## Do this
Examine the material below. Gather every line in which the string "More" appears.

## Material for this task
------------------------------------------------------------------------

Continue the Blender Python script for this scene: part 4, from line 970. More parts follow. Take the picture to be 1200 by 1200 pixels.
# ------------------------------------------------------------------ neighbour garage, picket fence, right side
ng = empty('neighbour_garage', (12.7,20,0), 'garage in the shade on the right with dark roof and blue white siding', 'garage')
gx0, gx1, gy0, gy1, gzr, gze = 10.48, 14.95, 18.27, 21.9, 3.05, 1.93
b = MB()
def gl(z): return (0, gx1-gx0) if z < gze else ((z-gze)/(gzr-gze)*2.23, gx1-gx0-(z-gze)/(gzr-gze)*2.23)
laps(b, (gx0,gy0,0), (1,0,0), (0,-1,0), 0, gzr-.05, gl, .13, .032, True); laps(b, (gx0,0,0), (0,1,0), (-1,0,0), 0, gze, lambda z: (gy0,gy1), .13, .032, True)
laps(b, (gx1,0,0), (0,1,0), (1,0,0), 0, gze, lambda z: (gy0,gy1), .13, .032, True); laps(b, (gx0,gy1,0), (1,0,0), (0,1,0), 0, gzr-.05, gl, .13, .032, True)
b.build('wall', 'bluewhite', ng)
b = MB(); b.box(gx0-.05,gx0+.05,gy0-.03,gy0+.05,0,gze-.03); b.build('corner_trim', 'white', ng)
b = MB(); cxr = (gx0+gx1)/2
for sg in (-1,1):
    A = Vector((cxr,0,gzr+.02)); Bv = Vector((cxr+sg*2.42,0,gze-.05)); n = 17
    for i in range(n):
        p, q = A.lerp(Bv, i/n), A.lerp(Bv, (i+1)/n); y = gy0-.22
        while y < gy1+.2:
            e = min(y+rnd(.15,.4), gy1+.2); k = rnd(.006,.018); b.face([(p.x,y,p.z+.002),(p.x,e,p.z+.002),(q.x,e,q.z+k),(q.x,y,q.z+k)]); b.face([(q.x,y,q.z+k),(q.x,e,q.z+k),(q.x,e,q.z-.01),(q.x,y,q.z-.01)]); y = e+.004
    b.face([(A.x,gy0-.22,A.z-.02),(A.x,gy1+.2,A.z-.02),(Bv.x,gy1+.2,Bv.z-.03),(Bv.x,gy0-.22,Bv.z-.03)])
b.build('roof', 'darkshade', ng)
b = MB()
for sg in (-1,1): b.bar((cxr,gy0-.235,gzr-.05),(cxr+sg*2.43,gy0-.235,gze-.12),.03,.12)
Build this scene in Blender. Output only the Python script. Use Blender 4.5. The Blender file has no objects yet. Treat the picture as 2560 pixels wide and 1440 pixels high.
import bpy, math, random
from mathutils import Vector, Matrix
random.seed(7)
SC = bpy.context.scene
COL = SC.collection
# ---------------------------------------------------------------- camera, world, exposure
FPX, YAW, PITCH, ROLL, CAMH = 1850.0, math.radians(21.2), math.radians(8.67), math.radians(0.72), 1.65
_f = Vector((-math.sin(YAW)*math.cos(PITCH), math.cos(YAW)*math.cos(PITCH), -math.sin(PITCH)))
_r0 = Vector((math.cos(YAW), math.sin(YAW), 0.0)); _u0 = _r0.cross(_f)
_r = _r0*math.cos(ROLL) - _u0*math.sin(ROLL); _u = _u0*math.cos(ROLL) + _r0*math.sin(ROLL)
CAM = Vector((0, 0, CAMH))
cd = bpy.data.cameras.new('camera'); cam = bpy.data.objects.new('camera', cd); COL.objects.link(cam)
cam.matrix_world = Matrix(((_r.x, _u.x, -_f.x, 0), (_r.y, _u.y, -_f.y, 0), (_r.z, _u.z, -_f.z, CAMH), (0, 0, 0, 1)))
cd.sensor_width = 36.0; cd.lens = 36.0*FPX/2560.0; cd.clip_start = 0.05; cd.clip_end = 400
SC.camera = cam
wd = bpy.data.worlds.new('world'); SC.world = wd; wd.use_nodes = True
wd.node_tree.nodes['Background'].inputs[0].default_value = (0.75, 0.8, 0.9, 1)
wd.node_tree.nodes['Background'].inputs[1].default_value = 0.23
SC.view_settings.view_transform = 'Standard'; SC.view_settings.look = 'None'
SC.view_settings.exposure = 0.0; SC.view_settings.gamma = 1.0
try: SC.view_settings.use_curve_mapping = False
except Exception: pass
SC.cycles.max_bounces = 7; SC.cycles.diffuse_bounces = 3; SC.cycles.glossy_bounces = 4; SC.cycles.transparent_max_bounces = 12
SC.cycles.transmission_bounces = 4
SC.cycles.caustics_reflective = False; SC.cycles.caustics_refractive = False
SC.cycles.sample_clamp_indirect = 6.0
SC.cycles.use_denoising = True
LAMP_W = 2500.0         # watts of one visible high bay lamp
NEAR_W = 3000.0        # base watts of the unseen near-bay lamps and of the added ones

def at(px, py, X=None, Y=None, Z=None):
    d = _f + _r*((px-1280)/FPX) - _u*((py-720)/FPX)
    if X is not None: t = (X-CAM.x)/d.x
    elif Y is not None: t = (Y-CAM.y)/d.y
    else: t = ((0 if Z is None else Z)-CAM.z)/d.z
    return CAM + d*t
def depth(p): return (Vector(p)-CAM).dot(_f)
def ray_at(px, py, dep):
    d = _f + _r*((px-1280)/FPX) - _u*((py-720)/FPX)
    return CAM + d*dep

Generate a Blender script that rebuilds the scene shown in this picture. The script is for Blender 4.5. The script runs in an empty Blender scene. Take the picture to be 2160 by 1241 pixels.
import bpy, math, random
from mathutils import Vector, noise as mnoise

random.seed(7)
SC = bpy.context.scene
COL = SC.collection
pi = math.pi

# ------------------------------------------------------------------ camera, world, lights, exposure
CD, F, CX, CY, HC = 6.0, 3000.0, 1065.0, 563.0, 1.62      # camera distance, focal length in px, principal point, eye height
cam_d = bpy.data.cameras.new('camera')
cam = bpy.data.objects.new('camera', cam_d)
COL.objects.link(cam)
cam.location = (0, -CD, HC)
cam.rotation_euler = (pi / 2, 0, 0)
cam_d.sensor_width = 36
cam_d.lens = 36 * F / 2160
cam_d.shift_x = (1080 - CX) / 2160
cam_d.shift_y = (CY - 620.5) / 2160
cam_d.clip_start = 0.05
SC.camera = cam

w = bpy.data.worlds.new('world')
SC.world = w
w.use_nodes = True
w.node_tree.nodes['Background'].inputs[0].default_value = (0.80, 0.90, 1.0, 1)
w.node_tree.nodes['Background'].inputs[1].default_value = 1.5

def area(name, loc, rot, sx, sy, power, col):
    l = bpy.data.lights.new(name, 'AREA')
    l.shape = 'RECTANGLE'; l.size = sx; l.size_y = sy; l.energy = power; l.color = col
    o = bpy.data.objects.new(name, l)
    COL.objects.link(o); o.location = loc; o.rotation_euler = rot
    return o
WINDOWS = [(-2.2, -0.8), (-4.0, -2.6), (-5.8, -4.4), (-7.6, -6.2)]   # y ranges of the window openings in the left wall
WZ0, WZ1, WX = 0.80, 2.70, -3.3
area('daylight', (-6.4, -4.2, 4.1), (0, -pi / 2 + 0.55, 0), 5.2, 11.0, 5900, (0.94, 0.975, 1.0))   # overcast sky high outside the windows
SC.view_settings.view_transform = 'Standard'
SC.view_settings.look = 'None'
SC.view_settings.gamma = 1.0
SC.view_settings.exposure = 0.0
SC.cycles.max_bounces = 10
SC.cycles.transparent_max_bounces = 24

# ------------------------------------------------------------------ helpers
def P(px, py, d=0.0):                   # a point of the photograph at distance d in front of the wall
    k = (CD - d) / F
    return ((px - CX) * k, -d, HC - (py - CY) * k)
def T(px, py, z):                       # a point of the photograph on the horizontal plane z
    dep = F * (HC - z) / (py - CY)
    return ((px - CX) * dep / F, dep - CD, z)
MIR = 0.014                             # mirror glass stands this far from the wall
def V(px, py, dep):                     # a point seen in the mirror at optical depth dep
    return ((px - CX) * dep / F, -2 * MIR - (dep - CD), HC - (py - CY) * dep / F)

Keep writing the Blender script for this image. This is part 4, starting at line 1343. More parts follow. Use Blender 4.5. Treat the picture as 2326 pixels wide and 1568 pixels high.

------------------------------------------------------------------------

## Answer below
Continue the Blender Python script for this scene: part 4, from line 970. More parts follow. Take the picture to be 1200 by 1200 pixels.
Keep writing the Blender script for this image. This is part 4, starting at line 1343. More parts follow. Use Blender 4.5. Treat the picture as 2326 pixels wide and 1568 pixels high.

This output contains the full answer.